→ Description of the task: Gather from the material every line that contains the string "scene".

→ Data for this task:
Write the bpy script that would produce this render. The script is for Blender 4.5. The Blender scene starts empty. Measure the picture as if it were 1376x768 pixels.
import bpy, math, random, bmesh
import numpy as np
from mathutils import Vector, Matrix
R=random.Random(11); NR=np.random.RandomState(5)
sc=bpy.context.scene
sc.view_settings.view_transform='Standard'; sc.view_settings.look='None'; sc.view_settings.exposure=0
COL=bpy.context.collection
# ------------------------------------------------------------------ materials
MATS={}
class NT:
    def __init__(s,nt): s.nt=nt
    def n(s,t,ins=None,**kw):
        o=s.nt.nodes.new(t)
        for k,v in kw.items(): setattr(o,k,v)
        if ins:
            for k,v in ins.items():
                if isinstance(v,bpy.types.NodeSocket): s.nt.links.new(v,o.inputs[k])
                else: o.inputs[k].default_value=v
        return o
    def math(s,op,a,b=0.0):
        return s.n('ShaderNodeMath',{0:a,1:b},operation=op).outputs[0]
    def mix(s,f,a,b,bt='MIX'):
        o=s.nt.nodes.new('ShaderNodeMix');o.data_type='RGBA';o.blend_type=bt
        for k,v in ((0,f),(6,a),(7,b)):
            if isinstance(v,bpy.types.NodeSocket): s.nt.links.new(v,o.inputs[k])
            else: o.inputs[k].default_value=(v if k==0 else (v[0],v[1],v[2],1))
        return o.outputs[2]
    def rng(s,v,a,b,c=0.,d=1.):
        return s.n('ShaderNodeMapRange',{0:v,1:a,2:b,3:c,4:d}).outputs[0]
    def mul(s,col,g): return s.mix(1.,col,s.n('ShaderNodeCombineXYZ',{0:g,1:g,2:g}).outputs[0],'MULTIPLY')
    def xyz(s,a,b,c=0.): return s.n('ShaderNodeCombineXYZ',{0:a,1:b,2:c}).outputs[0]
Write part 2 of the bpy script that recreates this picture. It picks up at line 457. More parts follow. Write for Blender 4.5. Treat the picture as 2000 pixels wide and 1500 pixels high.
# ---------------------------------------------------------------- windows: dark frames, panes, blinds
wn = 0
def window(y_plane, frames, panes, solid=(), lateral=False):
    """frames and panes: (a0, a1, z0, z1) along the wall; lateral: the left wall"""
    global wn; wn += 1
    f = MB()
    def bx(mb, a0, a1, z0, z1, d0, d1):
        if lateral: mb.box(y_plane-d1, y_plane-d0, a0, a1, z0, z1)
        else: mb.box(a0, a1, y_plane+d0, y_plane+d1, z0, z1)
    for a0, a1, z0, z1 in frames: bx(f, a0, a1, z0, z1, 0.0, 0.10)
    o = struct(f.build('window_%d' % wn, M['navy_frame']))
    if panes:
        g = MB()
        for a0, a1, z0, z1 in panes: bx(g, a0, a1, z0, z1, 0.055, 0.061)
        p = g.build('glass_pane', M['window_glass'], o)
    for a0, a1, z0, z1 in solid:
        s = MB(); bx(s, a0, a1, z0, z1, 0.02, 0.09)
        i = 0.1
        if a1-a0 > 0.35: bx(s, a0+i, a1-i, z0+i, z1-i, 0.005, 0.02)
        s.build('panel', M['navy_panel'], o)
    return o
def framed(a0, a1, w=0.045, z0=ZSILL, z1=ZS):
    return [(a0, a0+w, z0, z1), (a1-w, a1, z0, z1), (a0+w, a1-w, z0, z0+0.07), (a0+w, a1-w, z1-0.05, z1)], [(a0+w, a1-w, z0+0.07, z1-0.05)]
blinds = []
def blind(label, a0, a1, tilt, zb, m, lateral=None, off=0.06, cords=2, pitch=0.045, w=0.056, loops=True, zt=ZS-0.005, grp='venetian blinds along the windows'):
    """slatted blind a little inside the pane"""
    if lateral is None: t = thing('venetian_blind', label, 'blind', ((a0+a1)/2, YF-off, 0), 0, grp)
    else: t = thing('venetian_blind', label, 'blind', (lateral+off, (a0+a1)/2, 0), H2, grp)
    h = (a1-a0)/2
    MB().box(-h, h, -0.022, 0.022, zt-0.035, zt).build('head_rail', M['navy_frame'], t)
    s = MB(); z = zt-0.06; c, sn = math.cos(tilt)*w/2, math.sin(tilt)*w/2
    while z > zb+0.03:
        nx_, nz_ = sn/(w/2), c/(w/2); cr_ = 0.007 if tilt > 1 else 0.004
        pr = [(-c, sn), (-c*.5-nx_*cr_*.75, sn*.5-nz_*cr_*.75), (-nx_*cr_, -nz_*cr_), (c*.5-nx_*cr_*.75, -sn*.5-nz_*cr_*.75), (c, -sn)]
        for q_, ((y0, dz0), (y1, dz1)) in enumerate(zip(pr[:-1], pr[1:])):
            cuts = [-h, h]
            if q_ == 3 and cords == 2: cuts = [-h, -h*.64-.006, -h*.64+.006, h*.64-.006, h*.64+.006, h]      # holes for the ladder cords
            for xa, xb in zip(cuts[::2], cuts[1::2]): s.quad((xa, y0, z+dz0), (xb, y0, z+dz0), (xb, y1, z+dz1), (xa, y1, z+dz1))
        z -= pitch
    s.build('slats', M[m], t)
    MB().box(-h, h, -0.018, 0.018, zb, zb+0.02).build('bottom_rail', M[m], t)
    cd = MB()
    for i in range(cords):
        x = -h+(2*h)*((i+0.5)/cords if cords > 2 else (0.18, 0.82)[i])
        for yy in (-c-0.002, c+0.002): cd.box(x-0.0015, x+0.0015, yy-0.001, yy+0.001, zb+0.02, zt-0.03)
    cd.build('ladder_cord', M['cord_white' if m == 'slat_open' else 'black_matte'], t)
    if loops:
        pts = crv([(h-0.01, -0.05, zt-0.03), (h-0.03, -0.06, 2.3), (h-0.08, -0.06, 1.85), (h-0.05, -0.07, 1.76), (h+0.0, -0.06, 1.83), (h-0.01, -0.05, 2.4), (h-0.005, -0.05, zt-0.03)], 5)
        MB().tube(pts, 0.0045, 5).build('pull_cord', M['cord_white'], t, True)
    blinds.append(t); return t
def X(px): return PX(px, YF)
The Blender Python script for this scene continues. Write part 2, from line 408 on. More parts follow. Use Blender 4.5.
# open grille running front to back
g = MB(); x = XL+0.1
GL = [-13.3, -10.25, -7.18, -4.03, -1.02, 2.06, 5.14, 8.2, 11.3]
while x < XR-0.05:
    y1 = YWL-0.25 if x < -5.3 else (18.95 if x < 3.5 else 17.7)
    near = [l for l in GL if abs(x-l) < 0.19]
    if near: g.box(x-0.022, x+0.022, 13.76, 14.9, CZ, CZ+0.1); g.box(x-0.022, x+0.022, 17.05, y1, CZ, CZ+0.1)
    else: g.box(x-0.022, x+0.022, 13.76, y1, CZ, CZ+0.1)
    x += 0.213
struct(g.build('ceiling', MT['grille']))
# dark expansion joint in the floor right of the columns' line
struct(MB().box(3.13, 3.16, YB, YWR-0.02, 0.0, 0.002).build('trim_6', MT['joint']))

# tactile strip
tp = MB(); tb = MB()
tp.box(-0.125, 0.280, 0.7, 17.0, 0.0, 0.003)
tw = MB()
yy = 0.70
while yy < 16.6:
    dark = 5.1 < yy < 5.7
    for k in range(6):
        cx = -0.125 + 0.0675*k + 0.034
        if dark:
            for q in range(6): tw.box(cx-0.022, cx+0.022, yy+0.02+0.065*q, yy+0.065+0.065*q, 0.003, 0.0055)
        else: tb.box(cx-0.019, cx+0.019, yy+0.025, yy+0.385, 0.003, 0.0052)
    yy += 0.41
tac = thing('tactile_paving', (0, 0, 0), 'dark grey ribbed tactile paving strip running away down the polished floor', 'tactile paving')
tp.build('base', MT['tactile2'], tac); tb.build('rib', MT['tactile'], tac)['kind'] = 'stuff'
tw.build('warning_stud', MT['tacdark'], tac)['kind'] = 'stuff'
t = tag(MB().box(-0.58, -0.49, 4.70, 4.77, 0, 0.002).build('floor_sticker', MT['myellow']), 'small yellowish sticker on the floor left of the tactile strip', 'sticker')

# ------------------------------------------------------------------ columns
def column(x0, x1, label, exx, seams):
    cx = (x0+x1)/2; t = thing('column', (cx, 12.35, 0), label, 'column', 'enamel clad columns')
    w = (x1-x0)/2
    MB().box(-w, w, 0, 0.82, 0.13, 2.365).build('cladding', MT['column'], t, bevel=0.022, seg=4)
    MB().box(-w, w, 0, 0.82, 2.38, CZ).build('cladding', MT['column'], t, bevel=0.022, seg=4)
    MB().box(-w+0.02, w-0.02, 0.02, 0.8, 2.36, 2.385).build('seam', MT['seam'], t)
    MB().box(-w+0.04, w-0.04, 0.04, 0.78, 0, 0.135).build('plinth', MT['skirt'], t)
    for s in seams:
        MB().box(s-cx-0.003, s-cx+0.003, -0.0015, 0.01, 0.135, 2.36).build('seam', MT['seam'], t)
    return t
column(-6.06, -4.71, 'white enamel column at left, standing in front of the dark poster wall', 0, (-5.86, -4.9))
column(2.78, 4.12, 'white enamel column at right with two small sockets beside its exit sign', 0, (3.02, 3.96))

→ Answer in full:
Write the bpy script that would produce this render. The script is for Blender 4.5. The Blender scene starts empty. Measure the picture as if it were 1376x768 pixels.
sc=bpy.context.scene
The Blender Python script for this scene continues. Write part 2, from line 408 on. More parts follow. Use Blender 4.5.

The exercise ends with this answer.